Perhaps that is as good a general requirement as any for the Top Ten, a constant demand for something new, something refreshing. Debbie Mead, a fearless 26-year-old who makes her everyday living designing pottery and knitting ski caps in Denver, finds her thrills in the extremity of doing a somersault flip on skis. She did not start skiing until she was 11, but has always excelled at acrobatics and now likes nothing so much as to seek out slopes "where nobody else skis." The same, in a less spectacular sense, is true of John Schultz, 22, a pure-math major from the Massachusetts Institute of Technology, who skis at least 100 days a year on the often-icy moguls of Mad River Glen, Vt. Though he is a powerful skier on the toughest groomed trails, Schultz most loves drifting off through dense woods where there are no tracks and zipping at what seem like mad speeds within inches of tree trunks. Besides his adventurous spirit, the secret of the burly John Schultz's great skill is to "eat up the mountain in your legs, take the shocks and kill them at your knees."
Another who uses purest power is Pete Totemoff, 53, an Aleut Indian with impressive belly girth and low center of gravity (he stands 5'7", weighs 210 pounds). Totemoff began skiing in Alaska at the age of four and now is known as the very best skier of the knee-deep powder of Taos, N. Mex. Pete is a fire fighter and ski-area inspector for the U.S. Forest Service and manages to ski nearly every day of the season.

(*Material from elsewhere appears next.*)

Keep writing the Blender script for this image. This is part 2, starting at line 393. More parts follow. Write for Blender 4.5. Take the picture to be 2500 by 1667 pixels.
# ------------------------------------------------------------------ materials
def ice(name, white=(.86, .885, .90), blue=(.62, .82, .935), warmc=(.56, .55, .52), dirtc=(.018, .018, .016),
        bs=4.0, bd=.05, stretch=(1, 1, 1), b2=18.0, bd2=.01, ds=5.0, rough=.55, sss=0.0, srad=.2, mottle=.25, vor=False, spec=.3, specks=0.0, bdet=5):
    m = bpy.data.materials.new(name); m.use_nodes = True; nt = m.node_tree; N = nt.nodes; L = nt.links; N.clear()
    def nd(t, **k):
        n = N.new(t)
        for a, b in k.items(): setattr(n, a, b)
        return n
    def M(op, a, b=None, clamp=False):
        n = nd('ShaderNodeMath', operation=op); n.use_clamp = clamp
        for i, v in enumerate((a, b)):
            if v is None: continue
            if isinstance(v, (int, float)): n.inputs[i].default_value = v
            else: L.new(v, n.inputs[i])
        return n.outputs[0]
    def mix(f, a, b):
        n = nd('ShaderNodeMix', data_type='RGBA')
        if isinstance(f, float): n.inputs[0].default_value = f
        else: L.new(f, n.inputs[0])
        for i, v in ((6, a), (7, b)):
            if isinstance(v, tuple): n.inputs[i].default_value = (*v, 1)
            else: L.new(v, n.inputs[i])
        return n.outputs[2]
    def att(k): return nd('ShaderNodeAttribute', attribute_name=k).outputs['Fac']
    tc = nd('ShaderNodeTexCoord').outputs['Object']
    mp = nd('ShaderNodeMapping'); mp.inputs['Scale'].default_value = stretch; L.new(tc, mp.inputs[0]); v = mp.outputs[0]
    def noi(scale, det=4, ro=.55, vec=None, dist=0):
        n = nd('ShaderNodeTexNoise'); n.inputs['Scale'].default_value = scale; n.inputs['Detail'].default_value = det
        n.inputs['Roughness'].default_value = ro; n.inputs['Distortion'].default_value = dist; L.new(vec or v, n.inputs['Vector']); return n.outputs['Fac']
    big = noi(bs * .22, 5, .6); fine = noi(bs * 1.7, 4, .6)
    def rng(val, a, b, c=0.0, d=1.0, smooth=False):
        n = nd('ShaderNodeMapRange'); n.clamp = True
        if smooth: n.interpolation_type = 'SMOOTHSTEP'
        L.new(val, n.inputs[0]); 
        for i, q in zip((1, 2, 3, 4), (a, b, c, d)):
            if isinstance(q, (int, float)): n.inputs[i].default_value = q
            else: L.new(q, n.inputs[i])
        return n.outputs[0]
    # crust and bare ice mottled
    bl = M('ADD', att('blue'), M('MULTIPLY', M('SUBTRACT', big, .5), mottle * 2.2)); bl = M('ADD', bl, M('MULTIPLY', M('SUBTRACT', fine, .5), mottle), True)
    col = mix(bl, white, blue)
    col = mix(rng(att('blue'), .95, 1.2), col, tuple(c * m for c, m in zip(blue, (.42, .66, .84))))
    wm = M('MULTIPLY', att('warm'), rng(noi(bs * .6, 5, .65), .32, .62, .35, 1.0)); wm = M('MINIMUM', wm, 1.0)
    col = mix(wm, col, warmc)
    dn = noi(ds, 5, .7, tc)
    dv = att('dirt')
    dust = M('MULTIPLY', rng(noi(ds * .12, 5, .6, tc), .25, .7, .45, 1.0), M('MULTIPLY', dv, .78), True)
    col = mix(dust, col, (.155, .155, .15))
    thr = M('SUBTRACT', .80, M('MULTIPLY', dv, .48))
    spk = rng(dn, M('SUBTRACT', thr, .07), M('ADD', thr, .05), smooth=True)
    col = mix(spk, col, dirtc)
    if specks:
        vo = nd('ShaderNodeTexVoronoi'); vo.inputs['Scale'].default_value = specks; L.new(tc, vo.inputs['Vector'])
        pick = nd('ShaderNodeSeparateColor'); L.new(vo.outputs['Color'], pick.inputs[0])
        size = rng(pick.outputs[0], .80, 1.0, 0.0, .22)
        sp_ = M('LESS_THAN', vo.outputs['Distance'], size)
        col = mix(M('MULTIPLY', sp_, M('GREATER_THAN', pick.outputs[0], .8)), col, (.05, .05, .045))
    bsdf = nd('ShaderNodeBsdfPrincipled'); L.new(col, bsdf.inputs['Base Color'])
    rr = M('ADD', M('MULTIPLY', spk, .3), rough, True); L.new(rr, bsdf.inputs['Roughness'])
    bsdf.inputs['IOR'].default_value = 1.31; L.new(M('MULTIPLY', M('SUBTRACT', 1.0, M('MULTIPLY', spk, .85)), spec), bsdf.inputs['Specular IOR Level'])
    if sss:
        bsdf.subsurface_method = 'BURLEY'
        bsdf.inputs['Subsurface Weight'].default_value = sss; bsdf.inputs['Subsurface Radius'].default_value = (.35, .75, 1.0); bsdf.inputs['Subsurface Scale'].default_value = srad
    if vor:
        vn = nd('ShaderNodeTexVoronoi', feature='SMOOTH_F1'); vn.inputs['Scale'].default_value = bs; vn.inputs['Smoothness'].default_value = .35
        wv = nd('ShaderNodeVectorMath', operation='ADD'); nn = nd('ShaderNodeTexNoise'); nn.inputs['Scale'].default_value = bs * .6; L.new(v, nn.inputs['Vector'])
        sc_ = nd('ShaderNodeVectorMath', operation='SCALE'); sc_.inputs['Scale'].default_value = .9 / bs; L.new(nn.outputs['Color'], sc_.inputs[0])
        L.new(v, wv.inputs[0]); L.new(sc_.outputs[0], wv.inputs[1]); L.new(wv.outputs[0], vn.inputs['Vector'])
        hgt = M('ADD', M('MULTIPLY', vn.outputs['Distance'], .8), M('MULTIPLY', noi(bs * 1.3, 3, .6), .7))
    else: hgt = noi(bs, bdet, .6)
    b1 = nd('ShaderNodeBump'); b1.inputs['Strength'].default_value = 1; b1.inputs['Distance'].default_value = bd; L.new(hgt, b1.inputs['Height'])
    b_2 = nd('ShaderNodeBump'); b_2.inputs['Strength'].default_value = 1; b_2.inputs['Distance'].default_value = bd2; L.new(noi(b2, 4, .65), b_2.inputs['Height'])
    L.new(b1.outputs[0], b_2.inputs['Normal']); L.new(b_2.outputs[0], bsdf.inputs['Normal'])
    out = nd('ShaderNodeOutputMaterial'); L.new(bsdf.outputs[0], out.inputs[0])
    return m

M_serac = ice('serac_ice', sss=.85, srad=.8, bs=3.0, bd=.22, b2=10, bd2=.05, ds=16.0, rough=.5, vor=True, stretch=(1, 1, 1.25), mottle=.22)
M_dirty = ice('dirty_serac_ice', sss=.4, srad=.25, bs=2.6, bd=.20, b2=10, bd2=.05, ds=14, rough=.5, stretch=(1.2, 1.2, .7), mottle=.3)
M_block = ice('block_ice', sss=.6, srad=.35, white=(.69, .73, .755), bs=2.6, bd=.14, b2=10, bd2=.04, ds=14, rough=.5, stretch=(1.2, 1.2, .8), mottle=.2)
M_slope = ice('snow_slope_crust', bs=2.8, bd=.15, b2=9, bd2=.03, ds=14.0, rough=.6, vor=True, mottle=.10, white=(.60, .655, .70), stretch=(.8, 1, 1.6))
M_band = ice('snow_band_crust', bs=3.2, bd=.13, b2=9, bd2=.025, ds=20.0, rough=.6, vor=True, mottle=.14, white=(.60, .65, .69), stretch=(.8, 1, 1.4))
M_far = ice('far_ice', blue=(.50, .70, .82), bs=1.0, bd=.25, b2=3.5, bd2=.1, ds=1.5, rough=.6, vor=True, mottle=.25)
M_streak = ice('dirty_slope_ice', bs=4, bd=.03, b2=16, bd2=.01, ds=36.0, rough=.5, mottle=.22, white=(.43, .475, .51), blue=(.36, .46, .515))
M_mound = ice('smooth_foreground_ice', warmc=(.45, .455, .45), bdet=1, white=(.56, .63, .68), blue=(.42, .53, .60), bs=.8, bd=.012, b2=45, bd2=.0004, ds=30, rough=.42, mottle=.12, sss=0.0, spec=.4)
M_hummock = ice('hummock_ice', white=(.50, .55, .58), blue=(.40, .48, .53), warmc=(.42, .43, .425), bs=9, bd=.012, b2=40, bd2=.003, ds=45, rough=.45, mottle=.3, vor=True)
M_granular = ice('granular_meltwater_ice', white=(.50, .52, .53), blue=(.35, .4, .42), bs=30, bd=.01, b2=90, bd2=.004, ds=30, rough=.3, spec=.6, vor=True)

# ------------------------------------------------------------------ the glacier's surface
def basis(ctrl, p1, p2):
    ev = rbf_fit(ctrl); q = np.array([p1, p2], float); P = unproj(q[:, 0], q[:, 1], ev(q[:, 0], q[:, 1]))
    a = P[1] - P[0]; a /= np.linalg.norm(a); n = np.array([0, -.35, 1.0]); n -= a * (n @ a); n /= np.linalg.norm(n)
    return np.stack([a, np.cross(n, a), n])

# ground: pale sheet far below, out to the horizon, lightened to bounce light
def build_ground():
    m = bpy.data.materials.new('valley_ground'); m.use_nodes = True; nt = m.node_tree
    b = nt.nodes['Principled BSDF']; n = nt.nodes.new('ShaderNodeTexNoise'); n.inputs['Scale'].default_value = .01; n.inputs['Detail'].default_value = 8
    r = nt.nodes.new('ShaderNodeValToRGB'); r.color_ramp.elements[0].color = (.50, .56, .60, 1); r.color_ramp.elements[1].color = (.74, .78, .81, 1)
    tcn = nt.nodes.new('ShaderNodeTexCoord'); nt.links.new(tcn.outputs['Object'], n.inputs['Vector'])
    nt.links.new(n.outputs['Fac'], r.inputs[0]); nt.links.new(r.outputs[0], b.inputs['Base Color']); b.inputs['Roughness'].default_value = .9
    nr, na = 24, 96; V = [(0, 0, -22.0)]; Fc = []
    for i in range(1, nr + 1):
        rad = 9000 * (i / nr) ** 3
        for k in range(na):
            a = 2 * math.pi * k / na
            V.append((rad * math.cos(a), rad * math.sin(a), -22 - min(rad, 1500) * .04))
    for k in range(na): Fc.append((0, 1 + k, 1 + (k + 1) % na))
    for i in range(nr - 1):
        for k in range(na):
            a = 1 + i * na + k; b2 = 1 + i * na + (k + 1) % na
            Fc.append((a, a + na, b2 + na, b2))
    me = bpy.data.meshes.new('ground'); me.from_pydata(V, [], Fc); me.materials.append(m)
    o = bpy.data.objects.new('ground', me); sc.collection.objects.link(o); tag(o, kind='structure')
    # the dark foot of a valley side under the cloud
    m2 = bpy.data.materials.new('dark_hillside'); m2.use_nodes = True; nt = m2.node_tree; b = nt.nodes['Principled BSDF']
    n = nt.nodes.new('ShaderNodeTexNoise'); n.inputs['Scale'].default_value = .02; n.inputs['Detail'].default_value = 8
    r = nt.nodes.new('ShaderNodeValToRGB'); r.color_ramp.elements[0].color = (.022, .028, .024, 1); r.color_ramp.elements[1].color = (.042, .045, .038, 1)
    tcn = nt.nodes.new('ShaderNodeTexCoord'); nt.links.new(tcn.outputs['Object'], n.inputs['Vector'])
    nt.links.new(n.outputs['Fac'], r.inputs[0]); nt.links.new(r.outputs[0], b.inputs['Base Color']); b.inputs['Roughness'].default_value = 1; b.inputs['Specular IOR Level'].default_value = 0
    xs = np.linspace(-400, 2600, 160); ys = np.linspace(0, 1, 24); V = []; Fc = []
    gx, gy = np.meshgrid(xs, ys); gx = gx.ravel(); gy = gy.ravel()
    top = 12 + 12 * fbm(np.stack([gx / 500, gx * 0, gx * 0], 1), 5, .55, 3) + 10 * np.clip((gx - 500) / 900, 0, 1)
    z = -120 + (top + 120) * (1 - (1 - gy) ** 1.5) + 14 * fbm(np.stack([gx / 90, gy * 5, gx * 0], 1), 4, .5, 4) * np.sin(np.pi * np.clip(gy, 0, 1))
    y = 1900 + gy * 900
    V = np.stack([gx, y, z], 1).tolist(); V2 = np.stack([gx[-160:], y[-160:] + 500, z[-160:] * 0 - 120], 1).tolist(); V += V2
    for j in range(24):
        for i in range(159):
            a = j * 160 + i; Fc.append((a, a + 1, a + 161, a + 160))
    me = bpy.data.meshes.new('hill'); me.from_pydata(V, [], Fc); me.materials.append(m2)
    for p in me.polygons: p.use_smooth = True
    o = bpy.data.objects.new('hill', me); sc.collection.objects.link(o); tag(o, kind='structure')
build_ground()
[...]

And that's it: given the time to practice and polish technique, it could happen to anyone. One week of learn-to-ski instruction isn't going to bring one much beyond a self-conscious parallel turn or the scary jump off a very small mogul. The top skiers got that way because, more than anything else, they ski. One thing is true of all 10: each of them is, in effect, a stepchild and heir of Charlie Lord and the old boys in the highway department over to Montpelier. Should the lifts all stop and the tows all run down one day, surely at least these experts would not be among the 99.9% who would quit and never go out in the snow again.